PostgreSQL Schemas — Usage Scenario/Case

I’ve seen people in my Google searches
about schemas make a separate
schema+tables for each online customer
to their website. They have like
100,000 schemas. Q3: What am I missing
here? This seems extreme to say the
least. They should be adding record(s)
to standard table(s) for each customer
not making schemas and tables for each
customer.

One database per tenant (customer) is easy to build, and it gives you the strongest isolation between tenants, and the simplest disaster recovery. But it’s relatively expensive.
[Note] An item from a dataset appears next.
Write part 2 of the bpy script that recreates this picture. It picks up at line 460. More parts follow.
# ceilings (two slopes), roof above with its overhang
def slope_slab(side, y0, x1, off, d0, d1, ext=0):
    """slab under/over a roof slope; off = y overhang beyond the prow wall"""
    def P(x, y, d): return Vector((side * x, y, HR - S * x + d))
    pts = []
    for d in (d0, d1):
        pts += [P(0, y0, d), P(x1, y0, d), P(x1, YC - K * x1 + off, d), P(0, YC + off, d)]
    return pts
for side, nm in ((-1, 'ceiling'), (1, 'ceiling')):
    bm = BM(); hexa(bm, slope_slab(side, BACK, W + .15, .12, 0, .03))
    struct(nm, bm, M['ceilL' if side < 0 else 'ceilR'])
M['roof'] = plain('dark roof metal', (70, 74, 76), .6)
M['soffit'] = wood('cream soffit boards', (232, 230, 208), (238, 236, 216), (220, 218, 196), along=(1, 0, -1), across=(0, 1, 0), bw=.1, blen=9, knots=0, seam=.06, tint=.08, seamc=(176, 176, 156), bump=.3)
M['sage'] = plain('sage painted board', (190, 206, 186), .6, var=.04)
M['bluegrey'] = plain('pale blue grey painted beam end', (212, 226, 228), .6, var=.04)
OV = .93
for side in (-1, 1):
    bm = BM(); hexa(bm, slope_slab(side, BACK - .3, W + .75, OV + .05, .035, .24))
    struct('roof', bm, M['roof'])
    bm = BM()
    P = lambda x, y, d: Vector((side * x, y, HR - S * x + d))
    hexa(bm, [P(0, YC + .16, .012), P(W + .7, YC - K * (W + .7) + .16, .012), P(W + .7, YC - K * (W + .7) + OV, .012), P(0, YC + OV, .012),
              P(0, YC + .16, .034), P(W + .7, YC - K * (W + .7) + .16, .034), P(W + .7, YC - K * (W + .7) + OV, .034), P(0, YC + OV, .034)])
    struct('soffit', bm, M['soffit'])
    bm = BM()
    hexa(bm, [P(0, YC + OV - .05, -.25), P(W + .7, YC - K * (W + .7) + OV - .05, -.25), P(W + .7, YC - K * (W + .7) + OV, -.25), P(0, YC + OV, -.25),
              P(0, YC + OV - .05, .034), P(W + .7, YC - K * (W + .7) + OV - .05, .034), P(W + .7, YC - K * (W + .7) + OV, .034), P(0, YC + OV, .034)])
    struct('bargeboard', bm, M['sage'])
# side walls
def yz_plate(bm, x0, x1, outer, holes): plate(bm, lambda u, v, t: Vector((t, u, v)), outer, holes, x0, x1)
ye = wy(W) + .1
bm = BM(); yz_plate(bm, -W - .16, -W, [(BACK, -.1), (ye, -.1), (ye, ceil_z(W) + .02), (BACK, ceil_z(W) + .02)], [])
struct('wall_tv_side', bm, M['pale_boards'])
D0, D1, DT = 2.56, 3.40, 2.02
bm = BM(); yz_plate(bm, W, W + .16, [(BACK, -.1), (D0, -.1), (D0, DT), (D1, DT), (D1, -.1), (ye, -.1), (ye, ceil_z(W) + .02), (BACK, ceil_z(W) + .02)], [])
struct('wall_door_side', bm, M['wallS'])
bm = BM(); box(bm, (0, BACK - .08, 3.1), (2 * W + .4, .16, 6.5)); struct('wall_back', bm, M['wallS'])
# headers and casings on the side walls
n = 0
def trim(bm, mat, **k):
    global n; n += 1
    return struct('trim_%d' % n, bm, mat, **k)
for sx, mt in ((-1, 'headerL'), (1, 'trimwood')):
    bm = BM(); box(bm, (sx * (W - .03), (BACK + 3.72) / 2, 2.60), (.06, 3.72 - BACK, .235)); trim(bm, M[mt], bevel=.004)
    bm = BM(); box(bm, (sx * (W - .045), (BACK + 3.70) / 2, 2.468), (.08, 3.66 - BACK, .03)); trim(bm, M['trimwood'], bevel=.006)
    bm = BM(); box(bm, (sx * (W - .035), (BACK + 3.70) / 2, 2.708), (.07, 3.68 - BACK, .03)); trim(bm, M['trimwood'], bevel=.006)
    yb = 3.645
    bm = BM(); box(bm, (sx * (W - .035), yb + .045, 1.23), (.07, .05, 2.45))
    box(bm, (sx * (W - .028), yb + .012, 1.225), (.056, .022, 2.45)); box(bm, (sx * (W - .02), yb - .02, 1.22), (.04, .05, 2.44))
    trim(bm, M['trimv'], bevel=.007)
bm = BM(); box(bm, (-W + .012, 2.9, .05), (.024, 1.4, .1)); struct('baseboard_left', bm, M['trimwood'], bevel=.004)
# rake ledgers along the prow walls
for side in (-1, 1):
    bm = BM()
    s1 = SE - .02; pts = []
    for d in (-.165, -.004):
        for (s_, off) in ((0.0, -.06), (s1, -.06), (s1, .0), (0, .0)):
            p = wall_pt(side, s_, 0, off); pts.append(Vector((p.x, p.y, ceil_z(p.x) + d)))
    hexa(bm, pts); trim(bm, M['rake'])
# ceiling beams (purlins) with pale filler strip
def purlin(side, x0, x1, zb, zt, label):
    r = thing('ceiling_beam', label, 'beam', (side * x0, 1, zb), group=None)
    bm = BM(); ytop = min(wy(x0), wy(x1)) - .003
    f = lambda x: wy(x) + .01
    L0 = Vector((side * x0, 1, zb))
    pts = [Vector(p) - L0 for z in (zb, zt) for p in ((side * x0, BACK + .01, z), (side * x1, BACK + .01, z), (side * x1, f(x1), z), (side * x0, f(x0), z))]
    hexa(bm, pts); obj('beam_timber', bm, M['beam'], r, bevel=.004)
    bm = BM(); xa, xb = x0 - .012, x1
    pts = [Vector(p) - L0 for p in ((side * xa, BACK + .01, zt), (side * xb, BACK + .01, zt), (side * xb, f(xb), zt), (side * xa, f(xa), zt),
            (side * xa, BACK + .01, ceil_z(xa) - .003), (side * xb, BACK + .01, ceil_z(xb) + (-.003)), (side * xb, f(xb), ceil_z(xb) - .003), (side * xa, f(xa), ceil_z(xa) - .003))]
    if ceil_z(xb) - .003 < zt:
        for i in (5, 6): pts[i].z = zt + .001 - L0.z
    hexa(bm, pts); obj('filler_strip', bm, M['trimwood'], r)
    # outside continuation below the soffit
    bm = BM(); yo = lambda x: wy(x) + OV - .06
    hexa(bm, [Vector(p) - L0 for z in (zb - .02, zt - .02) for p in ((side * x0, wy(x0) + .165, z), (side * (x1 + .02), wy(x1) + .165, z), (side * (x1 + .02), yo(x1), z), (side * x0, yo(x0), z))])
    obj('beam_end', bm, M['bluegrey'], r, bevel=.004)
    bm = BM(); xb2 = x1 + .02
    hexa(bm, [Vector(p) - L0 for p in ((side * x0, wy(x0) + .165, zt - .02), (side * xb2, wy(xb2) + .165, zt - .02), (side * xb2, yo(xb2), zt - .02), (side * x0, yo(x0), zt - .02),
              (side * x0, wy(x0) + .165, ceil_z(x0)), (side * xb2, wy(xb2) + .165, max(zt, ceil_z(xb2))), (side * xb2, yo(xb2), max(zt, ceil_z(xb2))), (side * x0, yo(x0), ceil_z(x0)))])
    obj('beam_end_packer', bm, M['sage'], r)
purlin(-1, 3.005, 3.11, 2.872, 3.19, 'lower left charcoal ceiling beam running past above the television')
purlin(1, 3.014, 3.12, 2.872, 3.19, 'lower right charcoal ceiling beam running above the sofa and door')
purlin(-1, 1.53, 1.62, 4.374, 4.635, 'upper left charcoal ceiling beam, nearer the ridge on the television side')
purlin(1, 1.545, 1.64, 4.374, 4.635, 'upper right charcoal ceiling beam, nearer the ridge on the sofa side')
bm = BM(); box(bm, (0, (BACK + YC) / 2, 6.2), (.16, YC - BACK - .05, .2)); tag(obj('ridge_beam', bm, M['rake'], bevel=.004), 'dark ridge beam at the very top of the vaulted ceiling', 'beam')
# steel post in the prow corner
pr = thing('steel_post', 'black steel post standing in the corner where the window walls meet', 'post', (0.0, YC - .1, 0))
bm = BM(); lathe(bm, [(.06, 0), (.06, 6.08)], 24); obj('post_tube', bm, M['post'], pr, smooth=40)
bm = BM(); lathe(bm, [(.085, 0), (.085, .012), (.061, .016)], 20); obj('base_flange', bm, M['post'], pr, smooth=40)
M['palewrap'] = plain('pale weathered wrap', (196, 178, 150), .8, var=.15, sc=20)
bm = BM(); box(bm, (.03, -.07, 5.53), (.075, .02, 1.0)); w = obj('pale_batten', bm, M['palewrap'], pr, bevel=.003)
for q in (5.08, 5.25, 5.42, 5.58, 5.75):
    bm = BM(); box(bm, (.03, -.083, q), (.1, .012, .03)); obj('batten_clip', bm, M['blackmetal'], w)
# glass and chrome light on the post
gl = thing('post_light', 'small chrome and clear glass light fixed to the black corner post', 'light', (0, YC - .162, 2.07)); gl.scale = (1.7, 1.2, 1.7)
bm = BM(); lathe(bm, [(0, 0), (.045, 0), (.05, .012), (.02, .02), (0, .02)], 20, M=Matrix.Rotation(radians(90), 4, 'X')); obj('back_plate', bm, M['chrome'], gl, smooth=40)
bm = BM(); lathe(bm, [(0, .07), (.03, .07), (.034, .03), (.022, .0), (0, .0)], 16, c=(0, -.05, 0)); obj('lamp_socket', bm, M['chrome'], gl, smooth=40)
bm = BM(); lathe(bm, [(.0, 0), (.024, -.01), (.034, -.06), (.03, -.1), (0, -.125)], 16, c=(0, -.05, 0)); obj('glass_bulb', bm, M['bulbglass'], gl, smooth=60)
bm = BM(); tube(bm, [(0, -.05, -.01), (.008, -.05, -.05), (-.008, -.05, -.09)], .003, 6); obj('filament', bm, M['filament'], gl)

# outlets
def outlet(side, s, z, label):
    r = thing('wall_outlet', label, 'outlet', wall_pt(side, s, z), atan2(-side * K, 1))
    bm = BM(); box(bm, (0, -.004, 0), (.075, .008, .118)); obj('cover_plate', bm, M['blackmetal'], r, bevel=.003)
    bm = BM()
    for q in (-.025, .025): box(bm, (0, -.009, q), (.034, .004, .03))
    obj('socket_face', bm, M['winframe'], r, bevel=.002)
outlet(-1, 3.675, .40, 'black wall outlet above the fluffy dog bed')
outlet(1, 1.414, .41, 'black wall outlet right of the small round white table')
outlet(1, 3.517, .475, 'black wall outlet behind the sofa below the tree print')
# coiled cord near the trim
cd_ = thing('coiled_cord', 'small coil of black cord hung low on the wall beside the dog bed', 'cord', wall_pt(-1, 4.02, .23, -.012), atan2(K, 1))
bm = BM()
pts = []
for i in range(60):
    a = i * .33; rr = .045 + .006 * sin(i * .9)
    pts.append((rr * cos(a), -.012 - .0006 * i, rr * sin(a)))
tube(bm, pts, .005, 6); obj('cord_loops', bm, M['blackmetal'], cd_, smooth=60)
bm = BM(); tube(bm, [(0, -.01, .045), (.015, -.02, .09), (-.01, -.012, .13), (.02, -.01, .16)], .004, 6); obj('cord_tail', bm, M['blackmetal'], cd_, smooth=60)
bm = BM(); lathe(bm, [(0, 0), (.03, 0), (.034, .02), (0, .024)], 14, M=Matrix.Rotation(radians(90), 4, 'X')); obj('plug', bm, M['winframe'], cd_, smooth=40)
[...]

One schema per tenant is also easy to build. There’s a smaller degree of isolation between tenants. A dbms can support more tenants per server with one schema per tenant than with one database per tenant. Disaster recovery for one tenant is more complicated than with one database per tenant.

A shared schema requires every row to have a tenant identifier. Hardware and backup are cheaper; disaster recovery for one tenant can be a real bitch. (To recover data for a single tenant, you have to recover some rows in every table. Performance suffers for all tenants when that happens.) Isolation is trickier. Since tenants share tables, making sure no tenant can access other tenants data is a lot harder than with one database or one schema per tenant.

The search term for this stuff is “multi-tenant database design”. SO also has a multi-tenant tag.

Another common use is to group database objects that belong together. For example, if you were developing an accounting database, all the objects that implement “accounts payable” features might go in the “ap” schema. I use schemas for PostgreSQL extensions, too. In my db, I installed the hstore extension in the “hst” schema, the tablefunc extension in the “tbf” schema, etc.